DATA ENTRIES —
** START **

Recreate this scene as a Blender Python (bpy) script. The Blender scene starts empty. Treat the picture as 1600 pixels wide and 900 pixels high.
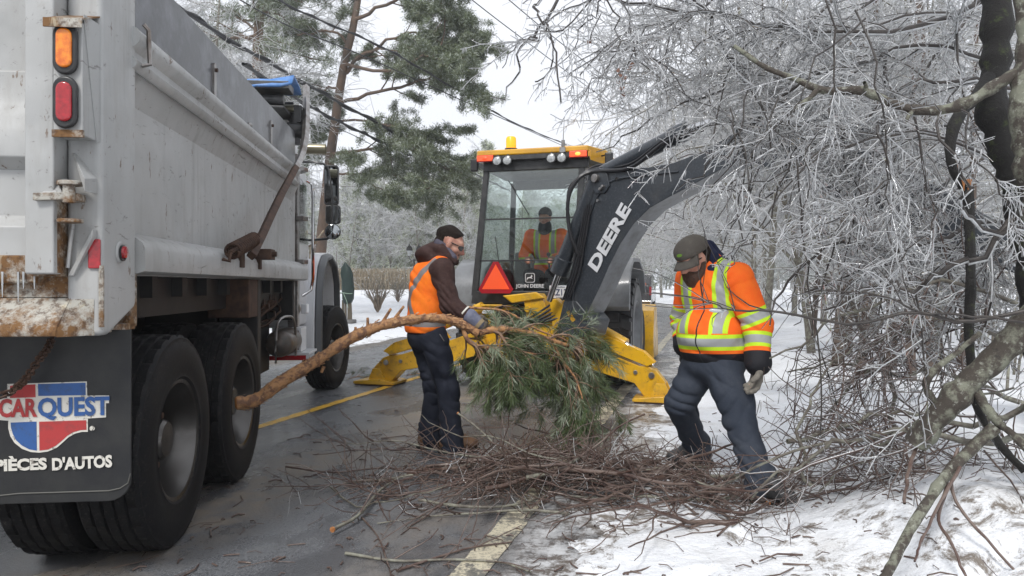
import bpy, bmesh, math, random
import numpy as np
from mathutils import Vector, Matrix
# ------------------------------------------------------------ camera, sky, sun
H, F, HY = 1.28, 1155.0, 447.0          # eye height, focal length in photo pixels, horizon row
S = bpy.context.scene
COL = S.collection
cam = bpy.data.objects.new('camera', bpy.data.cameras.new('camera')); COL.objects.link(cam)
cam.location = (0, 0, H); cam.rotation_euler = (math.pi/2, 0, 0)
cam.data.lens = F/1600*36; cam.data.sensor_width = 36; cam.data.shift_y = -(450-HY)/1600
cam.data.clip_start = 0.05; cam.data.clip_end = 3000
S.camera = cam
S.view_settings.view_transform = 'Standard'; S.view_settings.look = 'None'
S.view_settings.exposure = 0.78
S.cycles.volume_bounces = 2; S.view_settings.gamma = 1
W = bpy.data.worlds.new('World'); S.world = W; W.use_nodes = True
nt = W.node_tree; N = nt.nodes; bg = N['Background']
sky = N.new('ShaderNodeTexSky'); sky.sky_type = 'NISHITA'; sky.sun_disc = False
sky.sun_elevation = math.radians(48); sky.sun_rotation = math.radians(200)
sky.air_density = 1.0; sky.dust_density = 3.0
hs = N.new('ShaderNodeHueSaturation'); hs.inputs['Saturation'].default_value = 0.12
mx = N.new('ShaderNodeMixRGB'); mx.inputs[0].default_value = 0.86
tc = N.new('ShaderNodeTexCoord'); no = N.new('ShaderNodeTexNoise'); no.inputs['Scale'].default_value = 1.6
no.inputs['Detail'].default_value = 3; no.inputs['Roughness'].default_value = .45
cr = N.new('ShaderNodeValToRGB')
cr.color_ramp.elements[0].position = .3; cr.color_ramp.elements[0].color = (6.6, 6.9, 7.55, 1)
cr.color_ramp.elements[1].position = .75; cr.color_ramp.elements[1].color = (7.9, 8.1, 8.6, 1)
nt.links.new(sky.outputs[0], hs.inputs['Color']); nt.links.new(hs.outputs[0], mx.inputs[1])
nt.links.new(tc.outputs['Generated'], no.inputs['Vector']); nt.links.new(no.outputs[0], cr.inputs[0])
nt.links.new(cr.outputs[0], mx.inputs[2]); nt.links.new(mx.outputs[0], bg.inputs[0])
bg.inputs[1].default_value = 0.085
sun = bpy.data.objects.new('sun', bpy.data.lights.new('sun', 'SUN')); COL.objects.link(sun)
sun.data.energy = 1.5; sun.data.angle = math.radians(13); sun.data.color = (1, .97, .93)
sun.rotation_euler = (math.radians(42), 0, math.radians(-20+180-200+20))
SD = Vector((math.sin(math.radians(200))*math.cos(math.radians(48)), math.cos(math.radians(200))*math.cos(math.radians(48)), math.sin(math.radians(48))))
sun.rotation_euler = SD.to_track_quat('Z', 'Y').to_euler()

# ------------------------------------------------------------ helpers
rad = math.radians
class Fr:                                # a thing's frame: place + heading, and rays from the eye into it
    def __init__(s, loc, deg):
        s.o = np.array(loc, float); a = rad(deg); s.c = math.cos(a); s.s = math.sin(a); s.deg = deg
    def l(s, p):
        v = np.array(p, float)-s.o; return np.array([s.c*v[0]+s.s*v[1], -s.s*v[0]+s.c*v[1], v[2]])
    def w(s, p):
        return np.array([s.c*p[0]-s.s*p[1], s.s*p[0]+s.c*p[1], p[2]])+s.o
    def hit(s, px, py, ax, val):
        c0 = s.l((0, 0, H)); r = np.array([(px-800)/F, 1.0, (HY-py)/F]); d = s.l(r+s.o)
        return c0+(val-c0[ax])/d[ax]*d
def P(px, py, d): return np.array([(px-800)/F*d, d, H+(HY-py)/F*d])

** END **
** START **

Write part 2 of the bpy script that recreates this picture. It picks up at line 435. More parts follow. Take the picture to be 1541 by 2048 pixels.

** END **

WHAT THE TASK ASKS —
Copy the lines from the entries above in which the word "picture" appears.

WRITTEN SOLUTION —
Recreate this scene as a Blender Python (bpy) script. The Blender scene starts empty. Treat the picture as 1600 pixels wide and 900 pixels high.
Write part 2 of the bpy script that recreates this picture. It picks up at line 435. More parts follow. Take the picture to be 1541 by 2048 pixels.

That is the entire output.